Tuesday, September 27, 2005

More on the Necessary Art of Looking Stupid

I was originally going to devote only one blog to my suggested life rule, that of looking stupid occasionally, but I’ve found more to say on the subject. This post gives some practical suggestions on how one can integrate a dose of reality into the life-consuming project of impressive appearance. In other words, here are some tips on fighting misplaced pride and recovering natural humility.

The first tip is this: If you get stuff wrong, don’t try to explain it away to the person next to you. Also, don’t shake your head and mutter. Look, pal, I know I’m not perfect, and I’m quite sure no one else I know is. There was one perfect man, Jesus Christ, and he happens to be at the right hand of God right now, not answering questions in history class. You do not look or live like Him, so don’t pretend you’re perfect. Lay hold of your humanness. You’re a person, so you make mistakes. Admit it! Sure, we all get a little red-faced, and that’s okay. It’d be great if we didn’t, but we can’t change that overnight. However, we can work on our moment-by-moment responses to our own errors. To all professional basketball players, some of the greatest pretenders one can find: if you miss a shot, don’t scream at the ref. He didn’t miss the shot, and you likely didn’t get fouled, or he would have called it. Students, if a professor marks you down on a paper, don’t bridle at the suggestion you are an imperfect writer. You are an imperfect writer. And no, he’s not a really hard professor, it’s just that you aren’t that good of a writer yet. Save the energy you would expend explaining away your low grade and channel it into actually improving your prose and argumentation of thought.

Can you see from the above paragraph how much effort we give toward making ourselves look good—or rather, preventing the inevitable, that of looking stupid? So much, so much is wasted in this vain pursuit.

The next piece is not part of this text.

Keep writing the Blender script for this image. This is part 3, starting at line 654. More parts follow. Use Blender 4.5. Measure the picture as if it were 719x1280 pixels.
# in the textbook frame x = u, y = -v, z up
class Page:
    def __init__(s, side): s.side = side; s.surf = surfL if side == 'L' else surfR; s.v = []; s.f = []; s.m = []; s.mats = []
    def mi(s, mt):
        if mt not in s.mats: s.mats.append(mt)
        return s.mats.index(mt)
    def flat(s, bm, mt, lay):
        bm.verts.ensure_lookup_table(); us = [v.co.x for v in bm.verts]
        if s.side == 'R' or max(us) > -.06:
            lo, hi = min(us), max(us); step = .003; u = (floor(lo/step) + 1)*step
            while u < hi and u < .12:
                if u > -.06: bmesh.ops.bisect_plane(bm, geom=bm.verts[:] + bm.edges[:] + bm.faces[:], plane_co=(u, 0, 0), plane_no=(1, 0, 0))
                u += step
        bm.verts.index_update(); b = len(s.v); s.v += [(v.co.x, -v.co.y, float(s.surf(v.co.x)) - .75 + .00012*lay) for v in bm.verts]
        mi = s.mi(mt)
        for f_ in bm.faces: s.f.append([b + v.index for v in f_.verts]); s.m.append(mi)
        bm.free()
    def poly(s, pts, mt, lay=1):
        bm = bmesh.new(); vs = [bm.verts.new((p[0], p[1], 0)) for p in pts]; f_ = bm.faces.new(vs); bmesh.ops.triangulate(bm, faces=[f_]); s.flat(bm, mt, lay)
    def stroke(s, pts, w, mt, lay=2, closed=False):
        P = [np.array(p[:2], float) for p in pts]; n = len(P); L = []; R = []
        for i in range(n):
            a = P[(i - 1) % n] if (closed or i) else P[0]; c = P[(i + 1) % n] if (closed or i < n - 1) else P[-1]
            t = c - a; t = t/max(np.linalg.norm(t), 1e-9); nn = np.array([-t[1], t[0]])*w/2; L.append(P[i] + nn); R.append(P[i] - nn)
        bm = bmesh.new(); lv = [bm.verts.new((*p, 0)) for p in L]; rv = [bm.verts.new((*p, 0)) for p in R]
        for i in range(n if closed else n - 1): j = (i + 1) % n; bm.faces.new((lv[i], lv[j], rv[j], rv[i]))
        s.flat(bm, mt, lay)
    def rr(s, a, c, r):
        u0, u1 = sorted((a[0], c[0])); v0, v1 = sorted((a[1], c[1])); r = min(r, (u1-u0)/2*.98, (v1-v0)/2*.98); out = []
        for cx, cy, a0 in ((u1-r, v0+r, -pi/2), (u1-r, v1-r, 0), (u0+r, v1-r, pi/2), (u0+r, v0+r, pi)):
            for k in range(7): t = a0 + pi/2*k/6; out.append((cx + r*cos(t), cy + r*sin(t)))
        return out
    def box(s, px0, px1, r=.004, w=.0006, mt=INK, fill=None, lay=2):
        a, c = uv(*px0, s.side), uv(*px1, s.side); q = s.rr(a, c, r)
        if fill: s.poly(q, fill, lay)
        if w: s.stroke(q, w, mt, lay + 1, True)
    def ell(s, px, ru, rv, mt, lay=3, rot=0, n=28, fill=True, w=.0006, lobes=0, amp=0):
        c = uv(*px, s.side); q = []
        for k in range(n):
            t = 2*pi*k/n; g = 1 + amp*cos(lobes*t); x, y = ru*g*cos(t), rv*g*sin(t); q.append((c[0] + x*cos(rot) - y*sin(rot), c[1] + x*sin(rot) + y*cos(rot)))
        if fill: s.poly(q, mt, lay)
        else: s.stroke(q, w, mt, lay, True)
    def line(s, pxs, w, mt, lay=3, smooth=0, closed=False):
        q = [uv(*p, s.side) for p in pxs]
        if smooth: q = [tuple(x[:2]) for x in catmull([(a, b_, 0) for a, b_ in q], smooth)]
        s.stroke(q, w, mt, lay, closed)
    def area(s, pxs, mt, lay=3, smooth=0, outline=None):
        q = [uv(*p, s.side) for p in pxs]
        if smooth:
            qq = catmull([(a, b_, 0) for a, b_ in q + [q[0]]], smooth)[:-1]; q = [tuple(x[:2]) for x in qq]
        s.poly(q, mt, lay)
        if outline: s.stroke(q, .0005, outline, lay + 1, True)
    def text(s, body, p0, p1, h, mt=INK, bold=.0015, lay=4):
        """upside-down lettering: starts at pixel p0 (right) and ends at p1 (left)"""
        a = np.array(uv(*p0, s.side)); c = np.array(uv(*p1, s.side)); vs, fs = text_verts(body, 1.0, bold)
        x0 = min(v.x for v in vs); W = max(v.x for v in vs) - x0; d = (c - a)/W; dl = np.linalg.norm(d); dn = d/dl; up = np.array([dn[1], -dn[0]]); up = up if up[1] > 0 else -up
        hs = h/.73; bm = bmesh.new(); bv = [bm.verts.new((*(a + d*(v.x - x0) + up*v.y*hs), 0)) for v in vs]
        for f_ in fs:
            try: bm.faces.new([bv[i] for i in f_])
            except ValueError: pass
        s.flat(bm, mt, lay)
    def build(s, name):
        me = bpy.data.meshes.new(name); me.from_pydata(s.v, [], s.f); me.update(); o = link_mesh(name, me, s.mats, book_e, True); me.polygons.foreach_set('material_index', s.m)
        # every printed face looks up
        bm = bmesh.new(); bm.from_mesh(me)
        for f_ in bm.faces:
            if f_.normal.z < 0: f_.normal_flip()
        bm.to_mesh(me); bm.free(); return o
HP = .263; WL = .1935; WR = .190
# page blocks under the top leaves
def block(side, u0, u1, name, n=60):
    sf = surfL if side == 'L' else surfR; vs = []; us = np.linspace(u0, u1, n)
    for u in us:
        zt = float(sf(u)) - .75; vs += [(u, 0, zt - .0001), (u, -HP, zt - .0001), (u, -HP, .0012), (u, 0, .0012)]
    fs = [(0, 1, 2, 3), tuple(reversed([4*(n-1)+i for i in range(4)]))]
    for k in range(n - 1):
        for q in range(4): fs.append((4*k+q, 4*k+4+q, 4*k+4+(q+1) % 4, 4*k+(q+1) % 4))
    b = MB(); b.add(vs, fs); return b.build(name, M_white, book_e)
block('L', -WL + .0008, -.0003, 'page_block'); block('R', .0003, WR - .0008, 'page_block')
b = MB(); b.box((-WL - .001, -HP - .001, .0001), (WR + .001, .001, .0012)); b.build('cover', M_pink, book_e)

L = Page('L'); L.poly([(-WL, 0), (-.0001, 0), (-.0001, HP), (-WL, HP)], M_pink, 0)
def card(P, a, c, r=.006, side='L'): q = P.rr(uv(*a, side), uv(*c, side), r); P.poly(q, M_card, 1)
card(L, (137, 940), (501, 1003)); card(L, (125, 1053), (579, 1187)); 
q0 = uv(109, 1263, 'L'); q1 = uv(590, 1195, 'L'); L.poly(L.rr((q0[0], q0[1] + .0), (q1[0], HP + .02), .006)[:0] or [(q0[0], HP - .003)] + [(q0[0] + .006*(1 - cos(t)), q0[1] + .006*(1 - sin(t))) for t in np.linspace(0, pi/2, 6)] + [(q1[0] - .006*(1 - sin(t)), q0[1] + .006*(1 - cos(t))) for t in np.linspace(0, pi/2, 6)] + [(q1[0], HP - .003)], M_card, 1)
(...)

Look at politics. You know, I am pretty much an out-and-out conservative. Across the board, down the line, from sea to shining sea, I’m conservative, and completely unapologetically so. But—and this is important—I appreciate an honest politician, conservative or not. I may not agree with them, or like their work, or support it, but I will appreciate them for their honesty. This is understandably so, but so many in the public eye fight a lifelong struggle to appear flawless in decision-making. Almost nothing does more to sour people on leaders than to see that they are not realistic about themselves. When people see you’re not real about yourself, they realize you probably aren’t trustworthy at all. After all, if you can lie to yourself, you can certainly lie to people you’ll never meet and faces you’ll never see.